Acaso aplicadas a sério essas
disposições legais engendrariam considerável incremento da população carcerária
brasileira já que, inacreditavelmente, a prisão fechada é a única punição prevista
para esses delitos contemplados. O Artigo 5º explicita: “em nenhuma hipótese as penas
previstas nesta lei serão substituídas por prestações pecuniárias.” Isso num
momento em que a sociedade discute cada vez mais penas alternativas para crimes
sem violência e os presídios encontram-se superlotados.
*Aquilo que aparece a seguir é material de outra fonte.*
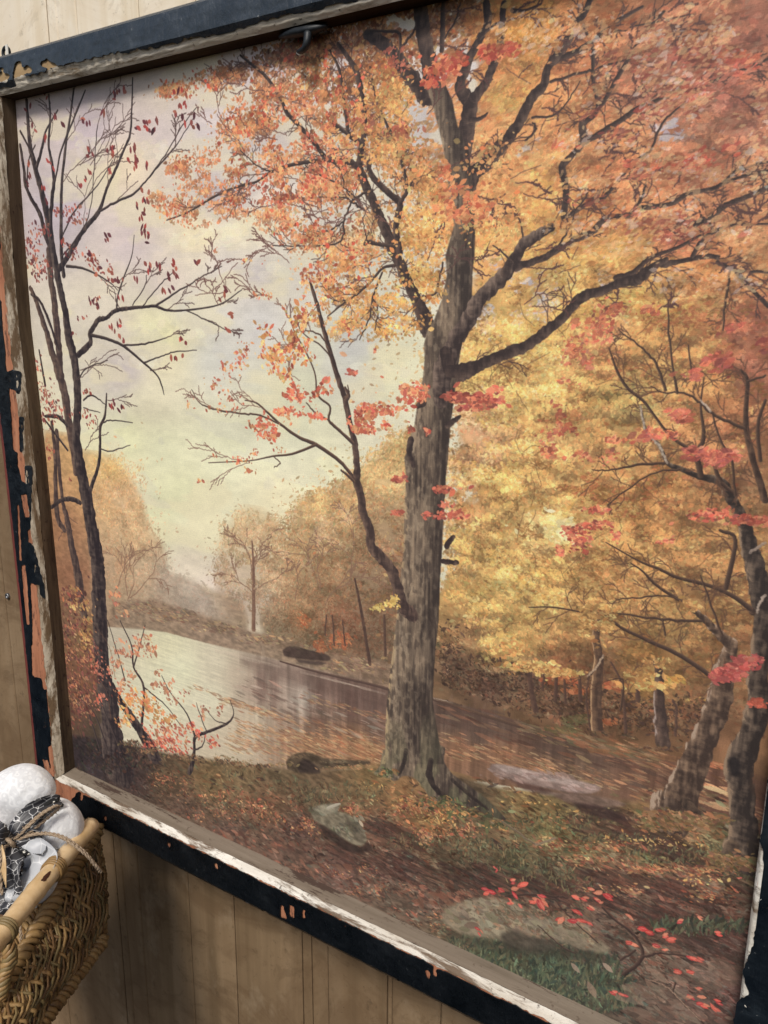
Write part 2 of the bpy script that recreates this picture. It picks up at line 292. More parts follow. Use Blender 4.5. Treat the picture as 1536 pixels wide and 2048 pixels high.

Concordo em ver agravadas penas previstas no Código Penal por homicídio ou agressão praticadas
contra homossexuais motivadas pelo ódio homofóbico. Deve ser coibida
com severidade qualquer incitação
à violência. Mas apenas casos envolvendo a efetiva prática da violência devem ser punidos com penas de encarceramento. Devem doer no bolso do autor delitos que
acarretem dano moral, inequívoco e
individualizado, como vedação de
ingresso de alguém em estabelecimento, perseguição profissional, bullying
ou demissão abusiva de gays, deficientes, ou religiosos de qualquer
crença por preconceito. Não cabe, no entanto, criminalizar o discurso genérico
contra uma “coletividade” comportamental ou outra.
A
liberdade de expressão não pode se restringir apenas ao discurso “politicamente
correto”. O imbecil, o energúmeno, o preconceituoso tem o direito a se
exprimir --desde que não incite concretamente à violência e ao crime-- e
pontificar suas baboseiras, ressalvado o racismo que difere do preconceito
comportamental. É preciso ter cautela com a radicalização do discurso
“identitário” que engendra uma sociedade
sectária, constituída de tribos raivosas,
mutuamente excludentes, irreconciliáveis. A arma mais eficaz contra a homofobia é a
promoção de uma cultura democrática de tolerância e respeito para com o outro.
A opção sexual é simplesmente um modo de ser e de viver a própria vida. Sua afirmação via coerção legal às convicções religiosas de outrem, por mais
atrasadas e reacionárias que sejam, é contraproducente pois tende a produzir um círculo vicioso.
Esse
circulo vicioso não exclui, no campo político-eleitoral, uma certa emulação
midiática recíproca entre um tipo de ativismo vociferante e o moralismo
repressivo, religioso ou da
extrema-direita troglodita. Uns e outros tacitamente “levantam a bola” para seus desafetos comportamentais junto aos respectivos
eleitorados --no momento com nítida vantagem eleitoreira para os pregadores
homófobos, aclamados heróis nos seus rebanhos ou currais. O clima raivoso dessas
guerras culturais, destilado nas redes sociais, descortina uma sociedade mais intolerante, avessa
ao diálogo, histérica, incapaz de lidar democraticamente com suas diferenças.
Quem disputa a presidência de todos os brasileiros não tem porque correr para dentro desse labirinto.